Desde outubro de 2019 que Moçambique tem em vigor a Lei de Prevenção e Combate às Uniões Prematuras, que elimina uniões maritais envolvendo pessoas com menos de 18 anos, punindo com pena de prisão até 12 anos e multa até dois anos o adulto que se casar com uma criança.
A pena é igualmente extensível a adultos que participarem nos preparativos do noivado e a qualquer adulto que aceitar viver numa união arranjada por outras pessoas, quando tenha conhecimento de que o parceiro tem menos de 18 anos.
As sanções estão igualmente previstas para funcionários públicos, líderes religiosos e líderes tradicionais que celebrarem casamentos envolvendo menores de 18 anos, caso em que o servidor público será condenado a pena de até oito anos de cadeia.
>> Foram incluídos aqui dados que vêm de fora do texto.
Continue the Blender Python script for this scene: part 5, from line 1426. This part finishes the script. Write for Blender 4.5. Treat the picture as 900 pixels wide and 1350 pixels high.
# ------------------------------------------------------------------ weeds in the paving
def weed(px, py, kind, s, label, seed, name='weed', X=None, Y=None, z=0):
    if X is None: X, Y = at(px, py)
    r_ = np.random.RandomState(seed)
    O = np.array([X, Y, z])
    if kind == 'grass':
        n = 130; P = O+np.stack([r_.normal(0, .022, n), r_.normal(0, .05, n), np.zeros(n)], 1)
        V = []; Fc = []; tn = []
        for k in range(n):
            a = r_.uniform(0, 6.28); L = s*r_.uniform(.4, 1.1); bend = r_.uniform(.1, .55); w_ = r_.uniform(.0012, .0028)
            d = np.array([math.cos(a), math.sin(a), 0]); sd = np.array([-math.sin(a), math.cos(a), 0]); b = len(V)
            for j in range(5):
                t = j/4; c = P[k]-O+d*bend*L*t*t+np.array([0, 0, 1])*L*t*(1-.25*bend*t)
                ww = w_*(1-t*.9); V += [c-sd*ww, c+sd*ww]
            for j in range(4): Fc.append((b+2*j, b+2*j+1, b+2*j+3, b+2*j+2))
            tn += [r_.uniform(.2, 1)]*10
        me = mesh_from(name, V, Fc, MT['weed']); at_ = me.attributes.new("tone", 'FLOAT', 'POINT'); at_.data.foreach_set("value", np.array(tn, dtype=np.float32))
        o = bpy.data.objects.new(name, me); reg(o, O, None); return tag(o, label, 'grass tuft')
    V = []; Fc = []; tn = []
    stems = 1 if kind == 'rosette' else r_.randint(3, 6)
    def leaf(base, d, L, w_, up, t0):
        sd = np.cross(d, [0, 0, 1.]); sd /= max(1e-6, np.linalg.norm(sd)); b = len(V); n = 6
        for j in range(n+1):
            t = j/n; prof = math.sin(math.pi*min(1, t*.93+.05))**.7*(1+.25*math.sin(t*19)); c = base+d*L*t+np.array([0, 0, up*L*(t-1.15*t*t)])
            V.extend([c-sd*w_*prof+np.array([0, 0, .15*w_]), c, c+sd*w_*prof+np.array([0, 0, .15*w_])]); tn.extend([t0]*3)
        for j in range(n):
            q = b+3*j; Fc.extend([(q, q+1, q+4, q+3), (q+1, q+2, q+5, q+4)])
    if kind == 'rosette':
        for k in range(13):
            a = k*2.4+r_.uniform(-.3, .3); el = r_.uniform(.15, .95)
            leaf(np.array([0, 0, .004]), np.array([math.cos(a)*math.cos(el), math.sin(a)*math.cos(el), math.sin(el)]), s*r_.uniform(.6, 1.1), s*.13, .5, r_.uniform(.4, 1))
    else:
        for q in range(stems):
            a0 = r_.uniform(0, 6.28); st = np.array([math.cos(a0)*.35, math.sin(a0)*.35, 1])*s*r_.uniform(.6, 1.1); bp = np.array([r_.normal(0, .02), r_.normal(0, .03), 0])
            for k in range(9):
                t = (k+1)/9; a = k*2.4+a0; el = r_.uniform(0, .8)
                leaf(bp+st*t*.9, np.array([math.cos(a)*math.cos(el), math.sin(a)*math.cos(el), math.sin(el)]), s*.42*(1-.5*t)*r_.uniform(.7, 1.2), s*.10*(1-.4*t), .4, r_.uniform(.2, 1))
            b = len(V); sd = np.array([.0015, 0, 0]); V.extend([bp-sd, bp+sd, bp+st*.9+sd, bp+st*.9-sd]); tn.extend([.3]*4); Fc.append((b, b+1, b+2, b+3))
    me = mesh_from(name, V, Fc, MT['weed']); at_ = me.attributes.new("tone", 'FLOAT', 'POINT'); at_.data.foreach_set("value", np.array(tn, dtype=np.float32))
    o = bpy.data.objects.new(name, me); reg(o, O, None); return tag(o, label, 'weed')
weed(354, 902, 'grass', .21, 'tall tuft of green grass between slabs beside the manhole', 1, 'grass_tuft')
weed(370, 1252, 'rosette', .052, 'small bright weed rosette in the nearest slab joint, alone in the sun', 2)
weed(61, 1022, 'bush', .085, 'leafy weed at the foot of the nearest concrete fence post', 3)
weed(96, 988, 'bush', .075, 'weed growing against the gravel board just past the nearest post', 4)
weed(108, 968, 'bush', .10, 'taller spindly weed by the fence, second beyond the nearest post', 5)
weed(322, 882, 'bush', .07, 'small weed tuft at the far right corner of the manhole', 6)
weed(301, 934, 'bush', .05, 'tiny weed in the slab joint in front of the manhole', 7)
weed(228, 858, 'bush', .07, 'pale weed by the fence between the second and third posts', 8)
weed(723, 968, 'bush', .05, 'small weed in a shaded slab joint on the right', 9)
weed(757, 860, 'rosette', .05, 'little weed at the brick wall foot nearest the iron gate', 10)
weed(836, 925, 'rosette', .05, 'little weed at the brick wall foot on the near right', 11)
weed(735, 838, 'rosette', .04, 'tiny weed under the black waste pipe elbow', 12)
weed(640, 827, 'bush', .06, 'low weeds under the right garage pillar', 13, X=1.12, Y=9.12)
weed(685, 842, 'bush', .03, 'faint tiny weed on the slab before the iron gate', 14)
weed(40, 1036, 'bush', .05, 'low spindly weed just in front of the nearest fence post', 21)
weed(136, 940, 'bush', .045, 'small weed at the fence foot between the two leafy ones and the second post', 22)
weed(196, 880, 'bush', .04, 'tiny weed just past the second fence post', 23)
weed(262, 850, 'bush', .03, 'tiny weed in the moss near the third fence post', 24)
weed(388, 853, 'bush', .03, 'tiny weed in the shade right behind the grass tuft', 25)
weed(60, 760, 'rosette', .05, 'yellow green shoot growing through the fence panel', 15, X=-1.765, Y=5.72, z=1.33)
Só em 2024, pelo menos 349 pessoas morreram em ataques de grupos extremistas islâmicos em Cabo Delgado, um aumento de 36% face ao ano anterior, segundo dados divulgados recentemente pelo Centro de Estudos Estratégicos de África (ACSS), uma instituição académica do Departamento de Defesa do Governo norte-americano que analisa conflitos em África.